Como siempre es importante quedarse con lo positivo, he de admitir que el dolor de la rodilla aflojó algo y que aún sin correr, conseguí adelantar a algunos corredores que sí corrían (lo que os dará una idea del estado en el que nos encontrábamos más de uno). La parte negativa es que el último bastión de la brigada paracaidista, un guiñapo sudoroso y tambaleante, se puso a mi vera, para terminar alejándose lentamente.
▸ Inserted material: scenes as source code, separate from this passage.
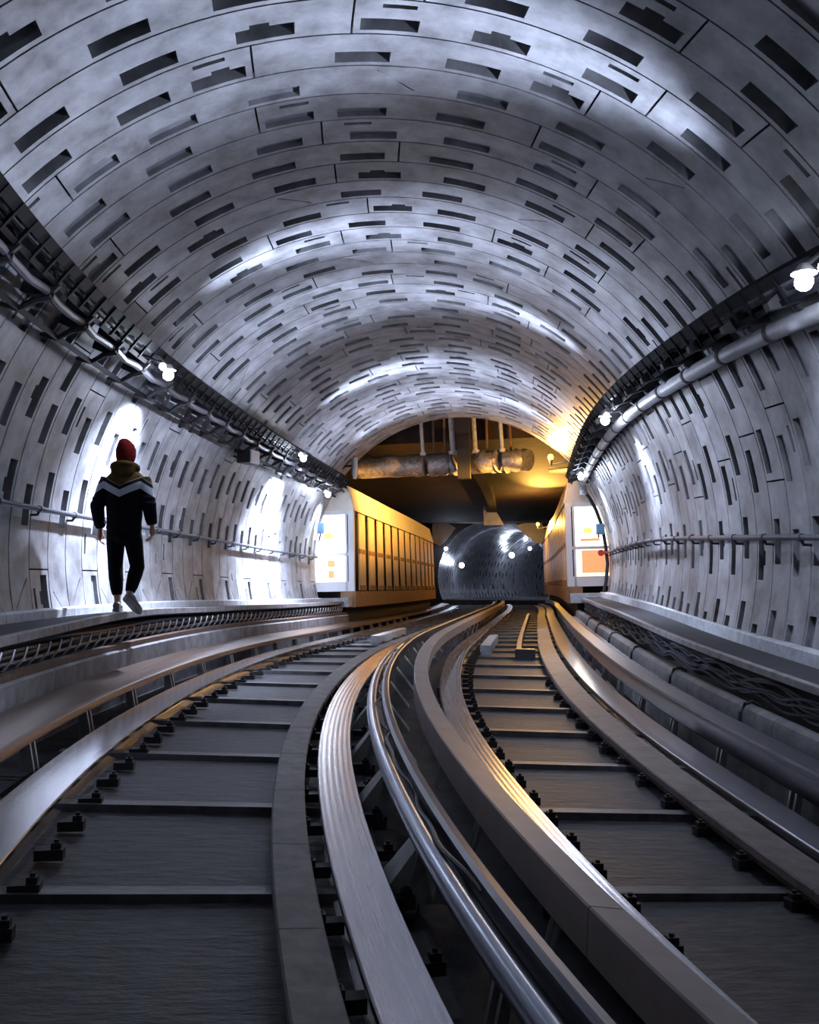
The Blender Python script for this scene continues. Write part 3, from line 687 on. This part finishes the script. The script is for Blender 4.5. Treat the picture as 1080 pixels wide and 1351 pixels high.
point(WF(84, 0, 2.5), 40, COOL, .15)
def panel(name, s, pts, th, label):
    mb = MB(); mb.plate([WF(s, u, h) for u, h in pts], tangent(s)*th); return tag(mb.build(name, 'portal'), label, 'panel')
panel('metal_shroud', 57.0, [(-3.9, 3.3), (-3.5, 3.35), (-2.9, 3.33), (-2.45, 3.05), (-2.98, 2.35), (-3.45, 1.9), (-3.9, 2.15)], .3, 'curved metal panel at the upper left of the far tunnel mouth')
panel('metal_shroud', 57.0, [(1.3, 3.2), (1.9, 3.33), (2.9, 3.33), (3.1, 2.9), (3.0, 2.15), (2.5, 2.1), (1.9, 2.6)], .3, 'curved metal panel at the upper right of the far tunnel mouth')
panel('portal_fin', 44.0, [(-.39, 3.36), (-.33, 3.36), (-.23, 2.97), (.24, 2.96), (.58, 2.33), (-.39, 2.35)], .15, 'pale fin-shaped metal plate hanging above the far tunnel mouth')

# ------------------------------------------------------------------ the walker
PS, PU = 10.05, -2.88
ploc = WL(PS, PU, -.862)
def loft(mb, rings, n=18, cap=True):
    vs = []; fs = []
    for (x, y, z, rx, ry) in rings:
        for j in range(n):
            a = 2*pi*j/n; vs.append((x+rx*math.cos(a), y+ry*math.sin(a), z))
    for i in range(len(rings)-1):
        for j in range(n): fs.append((i*n+j, i*n+(j+1) % n, (i+1)*n+(j+1) % n, (i+1)*n+j))
    fs.append(tuple(range(n-1, -1, -1))); fs.append(tuple((len(rings)-1)*n+j for j in range(n)))
    mb.add(vs, fs)
def fuse(o, vox, smooth=3):
    m = o.modifiers.new('fuse', 'REMESH'); m.mode = 'VOXEL'; m.voxel_size = vox; m.use_smooth_shade = True
    q = o.modifiers.new('soften', 'SMOOTH'); q.factor = .5; q.iterations = smooth
person = None
SHL, ELL, WRL = Vector((-.205, 0, 1.45)), Vector((-.295, -.03, 1.14)), Vector((-.275, .05, .89))
SHR, ELR, WRR = Vector((.205, 0, 1.45)), Vector((.285, -.05, 1.14)), Vector((.315, -.02, .93))
HPL, KNL, ANL = Vector((-.09, 0, .90)), Vector((-.10, .06, .48)), Vector((-.05, .03, .10))
HPR, KNR, ANR = Vector((.085, 0, .90)), Vector((.155, .02, .49)), Vector((.12, -.13, .155))
body = MB()
loft(body, [(0, 0, .84, .13, .09), (0, 0, .92, .155, .105), (0, 0, 1.05, .145, .10), (0, 0, 1.25, .17, .11), (0, 0, 1.42, .185, .105), (0, 0, 1.52, .10, .08), (0, .01, 1.58, .06, .06), (-.01, .02, 1.66, .058, .062)])
loft(body, [(-.02, .03, 1.60, .03, .04), (-.02, .04, 1.64, .062, .08), (-.02, .045, 1.70, .076, .095), (-.02, .04, 1.77, .08, .10), (-.02, .035, 1.83, .07, .088), (-.02, .03, 1.865, .03, .04)])
hd = Matrix.Rotation(-.5, 3, 'Z')                       # head turned a little to the right
fc = Vector((-.02, .04, 0))
def fp(x, y, z): v = hd @ Vector((x, y, 0)); return Vector((fc.x+v.x, fc.y+v.y, z))
body.tube([fp(0, .08, 1.755), fp(0, .118, 1.715), fp(0, .10, 1.70)], [.012, .017, .012], 8)
body.tube([fp(-.02, .088, 1.667), fp(.02, .088, 1.667)], .011, 6)
for e in (-1, 1):
    body.ball(fp(.032*e, .083, 1.758), .014, 8, 6); body.ball(fp(.08*e, 0, 1.73), .024, 8, 6, (.5, 1, 1.4))
for S, E_, Wr in ((SHL, ELL, WRL), (SHR, ELR, WRR)):
    body.tube([S, S.lerp(E_, .5), E_, E_.lerp(Wr, .4), Wr], [.06, .05, .042, .04, .027], 10)
def hand(Wr, side, curl):
    """palm, four bent fingers of different length and a thumb from the side of the palm"""
    d = Vector((.1*side, .12, -1)).normalized(); lat = Vector((0, 1, .1)).normalized(); inn = Vector((-side, 0, 0))
    pc_ = Wr+d*.05
    body.tube([Wr, Wr+d*.03, Wr+d*.075, Wr+d*.10], [.027, .033, .037, .03], 8)
    for i, L in enumerate((.072, .082, .076, .058)):
        b = Wr+d*.088+lat*(.031-.021*i); m = b+d*L*.45+inn*.010*curl; e = m+d*L*.32+inn*.028*curl; f = e+d*L*.12+inn*.03*curl
        body.tube([b, m, e, f], [.0115, .0105, .0095, .008], 7)
    b = Wr+d*.035+lat*.028; body.tube([b, b+lat*.028+d*.022+inn*.01, b+lat*.036+d*.05+inn*.02, b+lat*.036+d*.07+inn*.025], [.013, .012, .0105, .008], 7)
hand(WRL, -1, 1.); hand(WRR, 1, 1.2)
for H, K, A in ((HPL, KNL, ANL), (HPR, KNR, ANR)):
    body.tube([H, H.lerp(K, .4), K, K.lerp(A, .35), A], [.085, .075, .055, .052, .036], 10)
body.tube([ANL, ANL+Vector((-.01, .05, -.05)), ANL+Vector((-.03, .15, -.06))], [.038, .036, .028], 8)
body.tube([ANR, ANR+Vector((.03, .06, -.07)), ANR+Vector((.06, .13, -.13))], [.038, .036, .026], 8)
person = body.build('person', 'skin'); fuse(person, .008, 2)
tag(person, 'person in red beanie, chevron-striped jacket and black joggers walking away on the walkway', 'person')
for q_ in ('trouser', 'beanie', 'olive'): M[q_].node_tree.nodes['Principled BSDF'].inputs['Specular IOR Level'].default_value = .08
def cloth(mb, name, m, vox=.012, it=4):
    o = mb.build(name, m); o.parent = person
    if vox: fuse(o, vox, it)
    return o
jk = MB()
loft(jk, [(0, 0, .86, .175, .125), (0, 0, .90, .195, .135), (0, 0, .97, .19, .13), (0, -.005, 1.12, .20, .14), (0, -.01, 1.28, .215, .145), (0, -.01, 1.40, .225, .14), (0, 0, 1.49, .19, .12), (-.005, 0, 1.55, .12, .10), (-.01, .01, 1.60, .09, .085)], 24)
for S, E_, Wr in ((SHL, ELL, WRL), (SHR, ELR, WRR)):
    jk.tube([S+Vector((0, 0, .01)), S.lerp(E_, .35), S.lerp(E_, .75), E_, E_.lerp(Wr, .25), E_.lerp(Wr, .6), E_.lerp(Wr, .92)], [.07, .078, .072, .076, .072, .066, .048], 14)
    for q in (.25, .5, .75):                              # sleeve folds
        c = E_.lerp(Wr, q); jk.tube([c-Vector((.0, 0, .012)), c+Vector((0, 0, .012))], [.074-.012*q, .074-.012*q], 12)
    for q in (.7, .9): c = S.lerp(E_, q); jk.tube([c-Vector((.0, 0, .012)), c+Vector((0, 0, .012))], [.084, .084], 12)
# jacket colours: olive yoke, pale chevron, navy black body
m = bpy.data.materials.new('chevron jacket'); m.use_nodes = True; N = m.node_tree.nodes; L = m.node_tree.links; b = N['Principled BSDF']; b.inputs['Roughness'].default_value = .85; b.inputs['Specular IOR Level'].default_value = .1
tcn = N.new('ShaderNodeTexCoord'); sp = N.new('ShaderNodeSeparateXYZ'); L.new(tcn.outputs['Object'], sp.inputs[0])
def mth(op, a, c=None, d=None):
    n = N.new('ShaderNodeMath'); n.operation = op
    for i, q in enumerate((a, c, d)):
        if q is None: continue
        if isinstance(q, (int, float)): n.inputs[i].default_value = q
        else: L.new(q, n.inputs[i])
    return n.outputs[0]
ax = mth('ABSOLUTE', mth('ADD', sp.outputs['X'], .015))
inner = mth('MULTIPLY', mth('MINIMUM', ax, .205), .50); outer = mth('MULTIPLY', mth('MAXIMUM', mth('SUBTRACT', ax, .205), 0), -.62)
v = mth('SUBTRACT', sp.outputs['Z'], mth('ADD', inner, outer))
rp = N.new('ShaderNodeValToRGB'); rp.color_ramp.interpolation = 'CONSTANT'
L.new(mth('MULTIPLY', mth('SUBTRACT', v, 1.0), 1/.6), rp.inputs['Fac'])
E_ = rp.color_ramp.elements; E_[0].position = 0; E_[0].color = (.004, .0045, .009, 1); E_[1].position = (1.235-1)/.6; E_[1].color = (.46, .48, .55, 1)
for p_, c_ in ((1.315, (.012, .012, .02, 1)), (1.355, (.30, .27, .2, 1)), (1.363, (.065, .04, .012, 1))):
    e = E_.new((p_-1)/.6); e.color = c_
L.new(rp.outputs['Color'], b.inputs['Base Color'])
jacket = cloth(jk, 'jacket', m, .011, 3)
hood = MB(); P = []
for i in range(17):
    a = pi*.5+2*pi*i/16; P.append(Vector((-.01+.125*math.cos(a), -.005+.10*math.sin(a), 1.575-.03*math.sin(a))))
hood.tube(P, .042, 10); loft(hood, [(-.01, -.075, 1.43, .09, .055), (-.01, -.085, 1.50, .13, .06), (-.01, -.075, 1.57, .135, .06), (-.01, -.05, 1.625, .10, .05)])
cloth(hood, 'hood', 'olive', .011, 3)
tr_ = MB(); loft(tr_, [(0, 0, .74, .12, .085), (0, 0, .80, .165, .125), (0, 0, .92, .17, .125), (0, 0, .97, .155, .115)], 20)
tr_.tube([HPL, HPL.lerp(KNL, .35), HPL.lerp(KNL, .8), KNL, KNL.lerp(ANL, .3), KNL.lerp(ANL, .65), KNL.lerp(ANL, .80)], [.10, .10, .085, .080, .079, .066, .05], 14)
tr_.tube([HPR, HPR.lerp(KNR, .35), HPR.lerp(KNR, .8), KNR, KNR.lerp(ANR, .3), KNR.lerp(ANR, .65), KNR.lerp(ANR, .83)], [.10, .10, .085, .080, .079, .066, .05], 14)
cloth(tr_, 'trousers', 'trouser', .011, 4)
bn = MB(); loft(bn, [(-.02, .025, 1.645, .092, .108), (-.02, .032, 1.71, .108, .126), (-.02, .03, 1.78, .106, .122), (-.022, .025, 1.835, .09, .105), (-.03, .015, 1.875, .06, .072), (-.035, .005, 1.90, .028, .03)], 20)
bo = cloth(bn, 'beanie', 'beanie', .010, 2)
def shoe(A, toe, pitch, name='shoe'):
    """sneaker: upper and sole built along the foot, then turned"""
    up = MB(); loft_r = []
    Rm = Matrix.Rotation(toe, 3, 'Z') @ Matrix.Rotation(pitch, 3, 'X')
    secs = [(-.10, .030, .052), (-.085, .040, .080), (-.03, .043, .095), (.03, .045, .078), (.09, .05, .058), (.15, .045, .048), (.185, .026, .032)]
    vs = []; fs = []; n = 12
    for (y, w, hgt) in secs:
        for j in range(n):
            a = 2*pi*j/n; vs.append(Vector((w*math.cos(a), y, .022+max(0, hgt*(.5+.5*math.sin(a))))))
    for i in range(len(secs)-1):
        for j in range(n): fs.append((i*n+j, i*n+(j+1) % n, (i+1)*n+(j+1) % n, (i+1)*n+j))
    fs.append(tuple(range(n-1, -1, -1))); fs.append(tuple((len(secs)-1)*n+j for j in range(n)))
    piv = Vector((0, .14, 0))
    tf = lambda v: A+Rm @ (v-piv)
    up.add([tf(v) for v in vs], fs); o = cloth(up, name, 'shoe', 0)
    sl = MB(); P = [(-.045, .02), (-.043, -.07), (-.03, -.105), (.03, -.105), (.043, -.07), (.05, .06), (.05, .12), (.03, .18), (0, .195), (-.03, .18), (-.05, .12), (-.05, .06)]
    q = MB(); n2 = len(P); q.add([tf(Vector((x, y, 0))) for x, y in P]+[tf(Vector((x, y, .03))) for x, y in P], [tuple(range(n2)), tuple(range(2*n2-1, n2-1, -1))]+[(i, (i+1) % n2, n2+(i+1) % n2, n2+i) for i in range(n2)])
    so_ = q.build('sole', 'sole'); so_.parent = o
shoe(Vector((-.085, .17, .0)), .22, 0); shoe(Vector((.175, -.005, .0)), -.38, -.60)
person.location = ploc; person.rotation_euler = (0, 0, -.02)

for o in list(bpy.data.objects):
    if '_o' in o: del o['_o']
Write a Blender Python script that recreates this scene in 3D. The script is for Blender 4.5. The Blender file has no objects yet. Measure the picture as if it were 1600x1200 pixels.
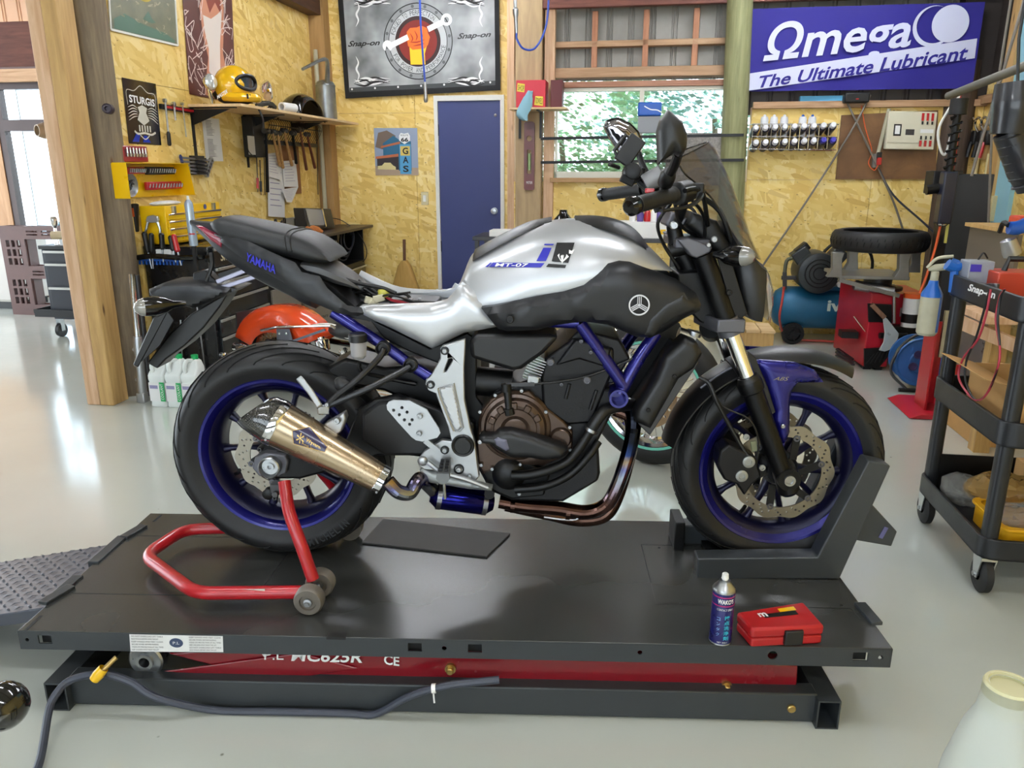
import bpy,bmesh,math,random
from math import sin,cos,tan,pi,radians,sqrt,atan2
from mathutils import Vector,Matrix,Euler
from mathutils.geometry import tessellate_polygon,delaunay_2d_cdt
random.seed(7)
S=bpy.context.scene
COL=S.collection
# camera, world, sun, area lights, exposure
PITCH=radians(15.6);CH=1.32;FPX=1200.0
cam=bpy.data.cameras.new('camera');cam.sensor_width=36;cam.lens=27.0;cam.clip_start=.02
camo=bpy.data.objects.new('camera',cam);COL.objects.link(camo)
camo.location=(0,0,CH);camo.rotation_euler=(pi/2-PITCH,0,0)
S.camera=camo
S.view_settings.view_transform='Standard';S.view_settings.look='None'
S.view_settings.gamma=1;S.view_settings.use_curve_mapping=False
S.view_settings.exposure=1.0
S.cycles.max_bounces=8;S.cycles.diffuse_bounces=4;S.cycles.glossy_bounces=4
S.cycles.transparent_max_bounces=12;S.cycles.use_denoising=True
S.cycles.sample_clamp_indirect=6
W=bpy.data.worlds.new('sky');S.world=W;W.use_nodes=True
bg=W.node_tree.nodes['Background'];bg.inputs[0].default_value=(.8,.91,1,1);bg.inputs[1].default_value=3.3
TH_B=-9.0;TH_T=-2.0
def lightobj(name,kind,loc,rot,energy,size=None,color=(1,1,1)):
 l=bpy.data.lights.new(name,kind);l.energy=energy;l.color=color
 if kind=='AREA':l.shape='RECTANGLE';l.size=size[0];l.size_y=size[1]
 if kind=='SUN':l.angle=radians(3)
 o=bpy.data.objects.new(name,l);o.location=loc;o.rotation_euler=rot;COL.objects.link(o);return o
lightobj('sun','SUN',(0,0,9),(radians(48),0,radians(-28)),11,color=(1,.97,.9))
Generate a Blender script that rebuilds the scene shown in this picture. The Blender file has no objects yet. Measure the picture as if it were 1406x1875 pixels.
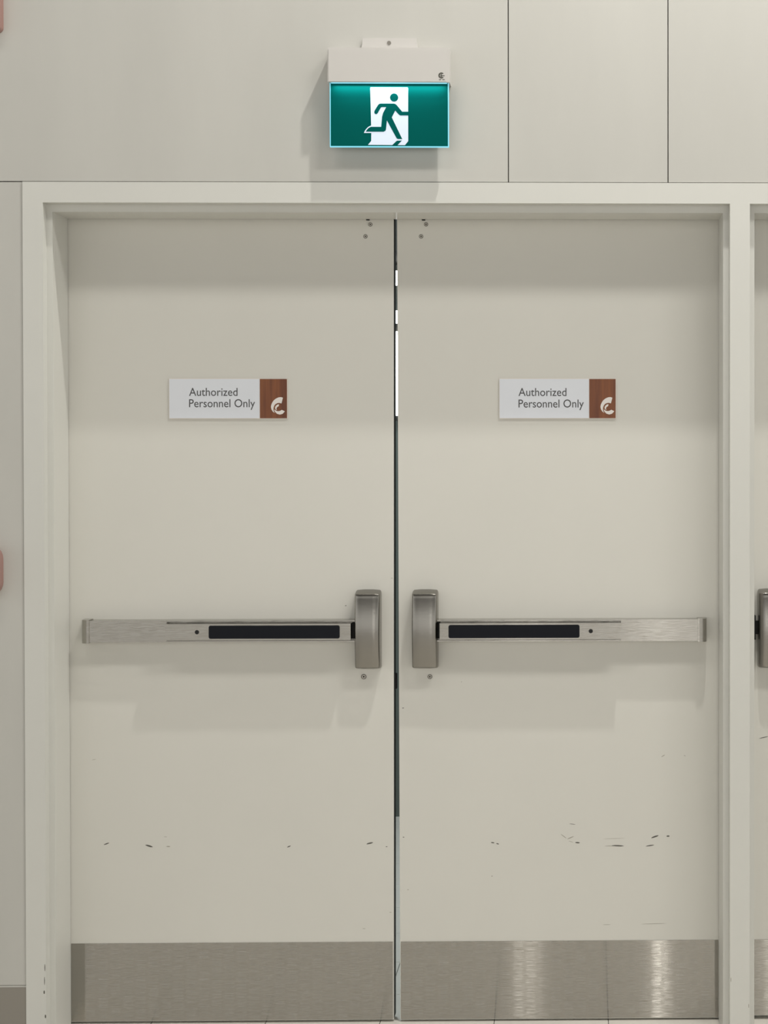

Mal que bien aguanté a ese ritmo rápido hasta que vi que quedaban cuatro kilómetros, momento en el que me impuse volver a correr de nuevo. Momento trágico. Hace falta una fuerza de voluntad de hierro para obligar a un cuerpo maltrecho a volver al sufrimiento de tener que correr de nuevo; nada me respondía de manera adecuada, parecía que me iba a descuajeringar; tuve que negociar conmigo mismo de manera constante durante aquellos terribles cuatro kilómetros y cuanto menos faltaba, más difícil se me hacía. Qué emoción cuando al fin entré en el Retiro y divisé a lo lejos el arco de la llegada... creo que si me hubiesen quedado fuerzas habría llorado de la emoción. Así me fue, hice una entrada de lo más sosa, ni un levantamiento de brazos, ni una sonrisa, ni un gesto... De hecho, tardé un buen rato en asimilar que lo había conseguido y que además lo había hecho conservando todavía las dos piernas y un maltrecho tobillo. Eso sí, el tiempo penoso...


Aunque el tiempo no fuese para tirar cohetes, lo importante es que estaba allí, que había formado parte de aquello, que había alcanzado la meta que me había impuesto. Biennn...
Ahora, una semana después, con la rodilla aún maltrecha, ya tengo nuevas metas: intentarlo de nuevo el año que viene, a ver si bebiendo menos agua consigo hacerlo en las cuatro horas soñadas. Además, he descubierto la carrera de mis sueños: K42 Lagos de Covadonga. Un trial de 42 kilómetros que discurre en plena montaña, fuera de las carreteras, subiendo y bajando puertos, y lo mejor, cuando terminas toca celebrarlo: la espicha. Si alguno os animáis, allí nos veremos y si no, nos veremos aquí, en el blog, en dos semanas.